Having a baby does and should change your life. If my life continued exactly as it did before then I wouldn't be giving my baby the attention he needs and deserves. Granted gaining bits of normality or pre-baby existence resumes earlier for some. They may make parenting choices that allows for this such as if a baby is formula fed then as a mother, of course you have more freedom. Breastfeeding exclusively is very restricting, and you are tied to your baby. I knew this when I made my choice and I am happy for it to be this way. That is all that matters surely? It works for me, it works for him and thankfully I have a wonderful and supportive other half who is all for this. The older Oliver is getting I can almost feel the pressure from people building around me, the expectation for me to have more time away from him. To resume aspects of my pre-baby life and judging me for not yet doing so. 

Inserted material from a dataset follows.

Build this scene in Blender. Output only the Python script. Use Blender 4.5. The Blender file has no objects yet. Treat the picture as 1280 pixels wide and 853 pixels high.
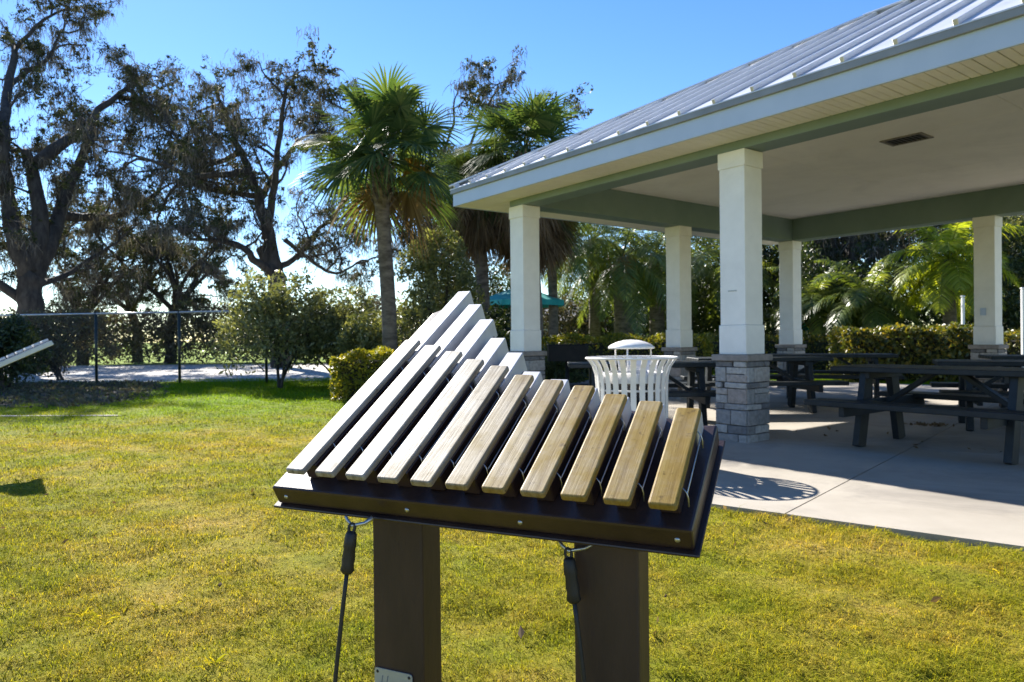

To that I simply say this... We're not ready yet. And that's fine. This period of time will not be forever. I won't have a baby forever. He grows that little bit more independent each day. Soon he won't need me there at bedtime. One day I will gain all my freedom back. I have the rest of my life for meals out and drinks with friends. I do not have this time forever. So I will continue to turn down your invitations if it does not fit within our routine. If you're asking me to spend time away from my baby on my day's off don't be surprised if I don't want to. My little boy is incredible and I am enjoying my first time at motherhood for all that it is. He is my absolute priority in life and that is how it should be. 

If that bothers you, well... tough luck!